Societal Changes and Peak Oil

After following the issue of peak oil for about 5 years, I have yet to find anyone of authorithy discussing the societal ramifications of the peak oil phenomenon.  Matt Simmons comment of there being "No Plan B" is consistent with all of the research I have done.  However, this is not the first time a society has collapsed from losing the primary resource on which it was founded. Mankinds history is filled with failed attempts at civilization.  Each failure being marked by its own roadsigns just like the residue of its cultural apex.  As a society is forced to switch from one paradigm to another, as will be required in the switch from a petroleum based civilization to the post carbon world, a new social order must be created as well.  One would think that this transition phase must be marked with somewhat predictable impacts upon all social systems.    The known "social and economic indicators" would seem to be relatively predictable in their interaction and lend themselves to  predictions regarding the progression of the events in the transition.  In like manner as the Federal Reserves modification of the interest rates effect the economy in known predictable ways.

In reality there is a "Plan B", but we humans are not currently the ones formulating the plan.  Plan B will happen to us, whether we like it or not.  The course we have currently selected virtually insures us that it will be one that we definitely do not want.  For all of the prognostication and opinions ranging from the wildly optimistic to the most depressing doomsday scenarios, surprisingly little attention has been paid to the potential sequence of events as the transition unfolds.  The world as we know it will not come to an end overnight.  The transition will take time. Granted, not much time.  But it will not happen instantly.  As we begin the transition to the post carbon age, each successive year will see the fundamental structural dynamics of society altered from the year before.  Each step down the energy ladder will bring a new world order.  Just as the the upside of the ladder did, where we devised ever more and more clever uses for the slave labor we call oil.  However, in the case of powering down just the reverse will be true.  The continual question we will all face on a day to day and year to year basis is - "What modern convenience am I able and willing to eliminate at this time".  Followed by the necessity to make the same grueling decision the next year, and the year after that.  As an example it is speculated that we could see the price of oil at $100 and $200 a barrel.  Oil prices at this level would have dire economic consequences.  The question is - What are these consequences and their magnitude?  With all of the computer modelling capabilities we have available today, somebody should be attempting to put numbers to these facts to study the social and economic impacts.  

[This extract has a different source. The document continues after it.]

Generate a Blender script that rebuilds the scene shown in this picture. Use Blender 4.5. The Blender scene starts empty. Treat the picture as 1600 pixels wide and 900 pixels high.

I have been struggling for years, with albeit little success, to get my wife to view the future in an unemotional way in order to attempt to make reasoned decisions in charting a path.  This experience has served to highlight to me how difficult it is to make the mental and emotional leap of facing the reality of a future without oil and to plan for it.  If there is any hope of surviving during the transition, much more detailed information is needed to fill in the blanks of a societal meltdown.  If we are all clear on the lifestyle toward which we are headed, it will help the transition.  Instead of each day feeling robbed of the timbers that form the framework of our life with oil, we would be in a better position to more gracefully accept the disintegration of the old paradigm.  Knowing in advance that things are changing in a predicted direction is at least more comforting than having no idea what is happening, why it is happening, or where our civilization is heading.  

I would like to see the requisite computer processing capabilities coupled with the knowledge of the experts on peak oil, economics, anthropology and others to attempt the impossible and chart the course into the new century.  We know from where we are starting.  We know to where we are heading.  We need only to connect the dots.